● **Your goal**:
Print only the lines from the top of the data through the line with "2.28), .07, .07); mk('brace', bm, M['brown'], t)", both included, skipping every picture.
─── Material provided
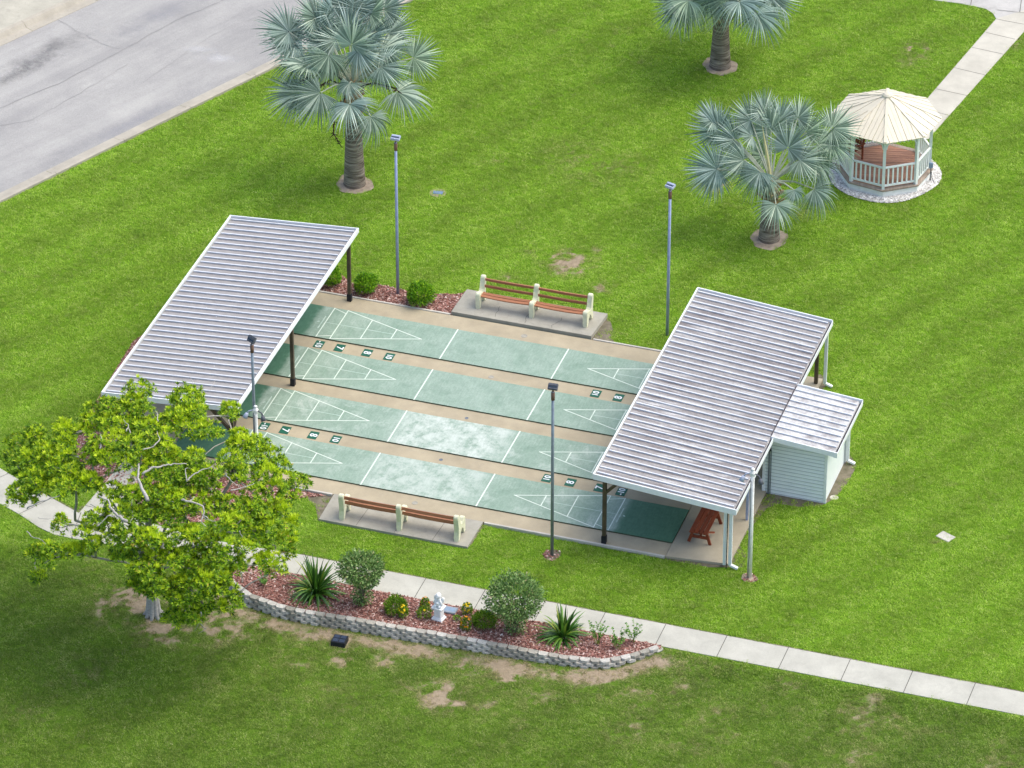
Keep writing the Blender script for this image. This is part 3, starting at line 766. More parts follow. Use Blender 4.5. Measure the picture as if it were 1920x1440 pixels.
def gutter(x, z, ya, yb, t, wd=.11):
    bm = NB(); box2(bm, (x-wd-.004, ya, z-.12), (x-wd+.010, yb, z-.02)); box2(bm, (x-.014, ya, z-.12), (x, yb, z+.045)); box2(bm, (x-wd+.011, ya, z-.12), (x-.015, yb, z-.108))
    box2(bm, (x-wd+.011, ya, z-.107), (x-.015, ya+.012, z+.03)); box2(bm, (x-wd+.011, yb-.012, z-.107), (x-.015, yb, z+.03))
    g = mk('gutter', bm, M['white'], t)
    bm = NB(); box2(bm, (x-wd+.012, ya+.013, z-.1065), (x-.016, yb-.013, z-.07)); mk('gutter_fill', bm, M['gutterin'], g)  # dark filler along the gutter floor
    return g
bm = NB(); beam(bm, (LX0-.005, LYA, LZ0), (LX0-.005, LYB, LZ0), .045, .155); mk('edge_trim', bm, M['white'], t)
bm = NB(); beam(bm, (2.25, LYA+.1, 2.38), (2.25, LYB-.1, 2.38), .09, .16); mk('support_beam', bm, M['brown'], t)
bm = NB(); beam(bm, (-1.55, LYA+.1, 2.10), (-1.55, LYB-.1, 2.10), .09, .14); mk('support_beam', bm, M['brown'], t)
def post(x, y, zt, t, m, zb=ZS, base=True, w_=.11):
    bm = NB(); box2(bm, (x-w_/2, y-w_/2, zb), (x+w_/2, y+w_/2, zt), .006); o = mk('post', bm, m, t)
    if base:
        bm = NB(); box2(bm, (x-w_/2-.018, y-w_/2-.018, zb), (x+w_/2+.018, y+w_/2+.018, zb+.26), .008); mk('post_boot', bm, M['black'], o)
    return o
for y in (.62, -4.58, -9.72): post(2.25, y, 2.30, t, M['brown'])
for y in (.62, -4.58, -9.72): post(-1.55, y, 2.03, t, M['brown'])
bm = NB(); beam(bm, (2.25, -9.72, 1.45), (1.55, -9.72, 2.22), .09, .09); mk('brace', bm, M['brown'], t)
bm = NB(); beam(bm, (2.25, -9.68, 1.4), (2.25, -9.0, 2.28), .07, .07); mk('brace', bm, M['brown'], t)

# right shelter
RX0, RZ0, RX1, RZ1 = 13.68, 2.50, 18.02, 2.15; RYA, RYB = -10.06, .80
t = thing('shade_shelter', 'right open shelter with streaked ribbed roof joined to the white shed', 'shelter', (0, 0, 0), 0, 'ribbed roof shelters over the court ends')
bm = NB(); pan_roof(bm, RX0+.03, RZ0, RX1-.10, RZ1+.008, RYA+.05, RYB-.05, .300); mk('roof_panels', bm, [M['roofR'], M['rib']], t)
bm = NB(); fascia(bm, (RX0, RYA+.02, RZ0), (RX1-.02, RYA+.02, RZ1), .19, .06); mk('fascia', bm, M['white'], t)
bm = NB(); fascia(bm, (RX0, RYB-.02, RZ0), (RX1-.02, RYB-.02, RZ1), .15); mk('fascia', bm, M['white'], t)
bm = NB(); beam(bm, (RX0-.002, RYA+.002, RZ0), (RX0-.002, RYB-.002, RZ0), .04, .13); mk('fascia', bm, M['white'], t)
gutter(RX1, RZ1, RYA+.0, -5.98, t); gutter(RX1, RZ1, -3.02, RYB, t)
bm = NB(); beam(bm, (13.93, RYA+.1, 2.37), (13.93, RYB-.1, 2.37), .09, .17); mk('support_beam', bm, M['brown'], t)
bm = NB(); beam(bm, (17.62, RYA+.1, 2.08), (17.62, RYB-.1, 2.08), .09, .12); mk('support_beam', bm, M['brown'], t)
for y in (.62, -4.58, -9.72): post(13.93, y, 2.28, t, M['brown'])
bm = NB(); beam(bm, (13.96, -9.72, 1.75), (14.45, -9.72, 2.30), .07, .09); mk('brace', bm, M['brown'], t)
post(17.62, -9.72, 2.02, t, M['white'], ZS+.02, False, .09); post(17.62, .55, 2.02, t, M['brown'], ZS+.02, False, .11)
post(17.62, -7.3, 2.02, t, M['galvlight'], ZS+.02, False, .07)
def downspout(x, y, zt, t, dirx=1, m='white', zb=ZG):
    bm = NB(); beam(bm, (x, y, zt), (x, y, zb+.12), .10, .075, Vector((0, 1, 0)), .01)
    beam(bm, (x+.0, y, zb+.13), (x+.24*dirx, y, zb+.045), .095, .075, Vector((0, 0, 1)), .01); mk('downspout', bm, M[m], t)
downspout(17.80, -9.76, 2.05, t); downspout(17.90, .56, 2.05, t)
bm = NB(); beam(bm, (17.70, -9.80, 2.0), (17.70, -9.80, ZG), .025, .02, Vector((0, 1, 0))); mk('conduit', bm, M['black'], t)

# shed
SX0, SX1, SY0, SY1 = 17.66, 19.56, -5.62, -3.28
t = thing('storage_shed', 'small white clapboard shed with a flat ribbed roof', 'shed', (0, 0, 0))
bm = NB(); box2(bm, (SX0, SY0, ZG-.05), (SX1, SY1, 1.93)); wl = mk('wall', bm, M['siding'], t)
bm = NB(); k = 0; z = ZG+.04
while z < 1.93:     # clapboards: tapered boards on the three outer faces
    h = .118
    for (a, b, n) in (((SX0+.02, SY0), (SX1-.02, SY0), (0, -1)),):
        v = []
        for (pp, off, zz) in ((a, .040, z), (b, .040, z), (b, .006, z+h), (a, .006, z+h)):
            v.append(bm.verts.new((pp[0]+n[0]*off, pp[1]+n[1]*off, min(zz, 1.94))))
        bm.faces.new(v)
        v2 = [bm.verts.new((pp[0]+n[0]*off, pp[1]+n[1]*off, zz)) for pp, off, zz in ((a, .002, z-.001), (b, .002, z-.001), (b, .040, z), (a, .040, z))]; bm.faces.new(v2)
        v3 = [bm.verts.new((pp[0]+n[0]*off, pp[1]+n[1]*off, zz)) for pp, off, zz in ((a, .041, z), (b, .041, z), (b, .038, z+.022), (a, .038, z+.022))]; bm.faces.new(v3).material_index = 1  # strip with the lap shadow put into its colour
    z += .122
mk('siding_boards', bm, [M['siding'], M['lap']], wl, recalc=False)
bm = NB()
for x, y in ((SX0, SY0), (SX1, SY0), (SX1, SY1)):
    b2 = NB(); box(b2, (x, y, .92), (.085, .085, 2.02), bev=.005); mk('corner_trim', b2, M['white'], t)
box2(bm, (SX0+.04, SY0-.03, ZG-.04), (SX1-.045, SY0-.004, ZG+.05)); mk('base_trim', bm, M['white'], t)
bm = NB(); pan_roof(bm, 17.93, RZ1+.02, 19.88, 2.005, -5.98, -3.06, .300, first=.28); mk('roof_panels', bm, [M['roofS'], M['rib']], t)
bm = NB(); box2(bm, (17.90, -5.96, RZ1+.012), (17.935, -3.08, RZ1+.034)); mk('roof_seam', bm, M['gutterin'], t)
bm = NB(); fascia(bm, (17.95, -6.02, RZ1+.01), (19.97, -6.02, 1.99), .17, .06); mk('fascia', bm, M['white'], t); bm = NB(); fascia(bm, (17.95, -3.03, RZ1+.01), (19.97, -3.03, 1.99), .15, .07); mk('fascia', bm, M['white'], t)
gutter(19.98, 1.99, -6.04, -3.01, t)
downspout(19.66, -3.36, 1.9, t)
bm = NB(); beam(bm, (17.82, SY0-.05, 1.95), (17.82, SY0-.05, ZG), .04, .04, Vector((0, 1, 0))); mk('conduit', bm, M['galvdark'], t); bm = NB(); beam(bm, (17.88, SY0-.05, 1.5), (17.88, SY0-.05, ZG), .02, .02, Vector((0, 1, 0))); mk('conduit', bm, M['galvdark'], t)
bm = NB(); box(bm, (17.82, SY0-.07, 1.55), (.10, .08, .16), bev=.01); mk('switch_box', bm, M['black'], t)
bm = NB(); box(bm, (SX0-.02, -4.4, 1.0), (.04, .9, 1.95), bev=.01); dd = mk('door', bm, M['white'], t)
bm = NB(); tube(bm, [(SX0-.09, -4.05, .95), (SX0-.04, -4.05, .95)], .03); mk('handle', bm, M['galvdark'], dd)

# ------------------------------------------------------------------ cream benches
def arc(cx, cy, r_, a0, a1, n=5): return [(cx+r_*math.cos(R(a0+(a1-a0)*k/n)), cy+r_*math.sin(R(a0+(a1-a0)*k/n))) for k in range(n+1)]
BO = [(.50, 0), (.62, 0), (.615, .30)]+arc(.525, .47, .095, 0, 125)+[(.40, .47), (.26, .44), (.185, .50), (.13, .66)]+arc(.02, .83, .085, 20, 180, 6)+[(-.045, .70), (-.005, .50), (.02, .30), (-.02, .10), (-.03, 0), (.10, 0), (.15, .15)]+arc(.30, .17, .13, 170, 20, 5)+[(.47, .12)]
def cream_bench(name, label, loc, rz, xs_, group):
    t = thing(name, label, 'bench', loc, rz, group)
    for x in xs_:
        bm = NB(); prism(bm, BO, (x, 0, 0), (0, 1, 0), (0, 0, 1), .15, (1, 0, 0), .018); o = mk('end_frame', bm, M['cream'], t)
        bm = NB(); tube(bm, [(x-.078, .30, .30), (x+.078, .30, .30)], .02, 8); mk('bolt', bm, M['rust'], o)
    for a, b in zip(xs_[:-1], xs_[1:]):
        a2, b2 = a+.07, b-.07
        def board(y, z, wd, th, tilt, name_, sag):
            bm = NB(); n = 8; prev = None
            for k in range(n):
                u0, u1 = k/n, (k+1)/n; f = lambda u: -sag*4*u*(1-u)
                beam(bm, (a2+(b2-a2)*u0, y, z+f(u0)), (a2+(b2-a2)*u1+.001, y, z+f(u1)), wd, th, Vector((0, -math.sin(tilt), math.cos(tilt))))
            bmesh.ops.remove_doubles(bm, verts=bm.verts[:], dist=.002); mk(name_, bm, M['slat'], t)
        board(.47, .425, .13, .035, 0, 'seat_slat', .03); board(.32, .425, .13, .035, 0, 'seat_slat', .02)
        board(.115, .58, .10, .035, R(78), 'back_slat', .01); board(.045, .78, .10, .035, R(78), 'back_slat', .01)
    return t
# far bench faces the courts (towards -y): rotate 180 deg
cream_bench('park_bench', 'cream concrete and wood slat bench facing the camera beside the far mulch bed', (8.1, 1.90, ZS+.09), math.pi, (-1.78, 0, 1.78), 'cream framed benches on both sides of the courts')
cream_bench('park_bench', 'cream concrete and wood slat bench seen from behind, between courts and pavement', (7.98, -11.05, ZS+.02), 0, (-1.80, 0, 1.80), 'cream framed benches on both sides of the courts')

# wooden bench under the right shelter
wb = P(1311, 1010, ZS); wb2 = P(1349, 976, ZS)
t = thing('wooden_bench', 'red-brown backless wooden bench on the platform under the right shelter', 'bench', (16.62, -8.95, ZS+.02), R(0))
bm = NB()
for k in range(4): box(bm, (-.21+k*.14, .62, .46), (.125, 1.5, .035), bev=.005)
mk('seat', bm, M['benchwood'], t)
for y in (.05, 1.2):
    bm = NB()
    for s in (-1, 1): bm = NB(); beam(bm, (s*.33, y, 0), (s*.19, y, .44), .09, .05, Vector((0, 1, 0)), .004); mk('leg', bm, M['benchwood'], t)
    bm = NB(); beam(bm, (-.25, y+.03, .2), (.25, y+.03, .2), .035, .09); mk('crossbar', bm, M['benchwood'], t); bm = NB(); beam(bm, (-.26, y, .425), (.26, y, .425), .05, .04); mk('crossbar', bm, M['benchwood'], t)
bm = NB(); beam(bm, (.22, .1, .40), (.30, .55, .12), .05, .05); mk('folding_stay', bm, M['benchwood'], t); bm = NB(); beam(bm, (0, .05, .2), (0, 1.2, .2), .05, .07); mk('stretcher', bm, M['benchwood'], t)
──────
● **Worked solution**:
Keep writing the Blender script for this image. This is part 3, starting at line 766. More parts follow. Use Blender 4.5. Measure the picture as if it were 1920x1440 pixels.
def gutter(x, z, ya, yb, t, wd=.11):
    bm = NB(); box2(bm, (x-wd-.004, ya, z-.12), (x-wd+.010, yb, z-.02)); box2(bm, (x-.014, ya, z-.12), (x, yb, z+.045)); box2(bm, (x-wd+.011, ya, z-.12), (x-.015, yb, z-.108))
    box2(bm, (x-wd+.011, ya, z-.107), (x-.015, ya+.012, z+.03)); box2(bm, (x-wd+.011, yb-.012, z-.107), (x-.015, yb, z+.03))
    g = mk('gutter', bm, M['white'], t)
    bm = NB(); box2(bm, (x-wd+.012, ya+.013, z-.1065), (x-.016, yb-.013, z-.07)); mk('gutter_fill', bm, M['gutterin'], g)  # dark filler along the gutter floor
    return g
bm = NB(); beam(bm, (LX0-.005, LYA, LZ0), (LX0-.005, LYB, LZ0), .045, .155); mk('edge_trim', bm, M['white'], t)
bm = NB(); beam(bm, (2.25, LYA+.1, 2.38), (2.25, LYB-.1, 2.38), .09, .16); mk('support_beam', bm, M['brown'], t)
bm = NB(); beam(bm, (-1.55, LYA+.1, 2.10), (-1.55, LYB-.1, 2.10), .09, .14); mk('support_beam', bm, M['brown'], t)
def post(x, y, zt, t, m, zb=ZS, base=True, w_=.11):
    bm = NB(); box2(bm, (x-w_/2, y-w_/2, zb), (x+w_/2, y+w_/2, zt), .006); o = mk('post', bm, m, t)
    if base:
        bm = NB(); box2(bm, (x-w_/2-.018, y-w_/2-.018, zb), (x+w_/2+.018, y+w_/2+.018, zb+.26), .008); mk('post_boot', bm, M['black'], o)
    return o
for y in (.62, -4.58, -9.72): post(2.25, y, 2.30, t, M['brown'])
for y in (.62, -4.58, -9.72): post(-1.55, y, 2.03, t, M['brown'])
bm = NB(); beam(bm, (2.25, -9.72, 1.45), (1.55, -9.72, 2.22), .09, .09); mk('brace', bm, M['brown'], t)
bm = NB(); beam(bm, (2.25, -9.68, 1.4), (2.25, -9.0, 2.28), .07, .07); mk('brace', bm, M['brown'], t)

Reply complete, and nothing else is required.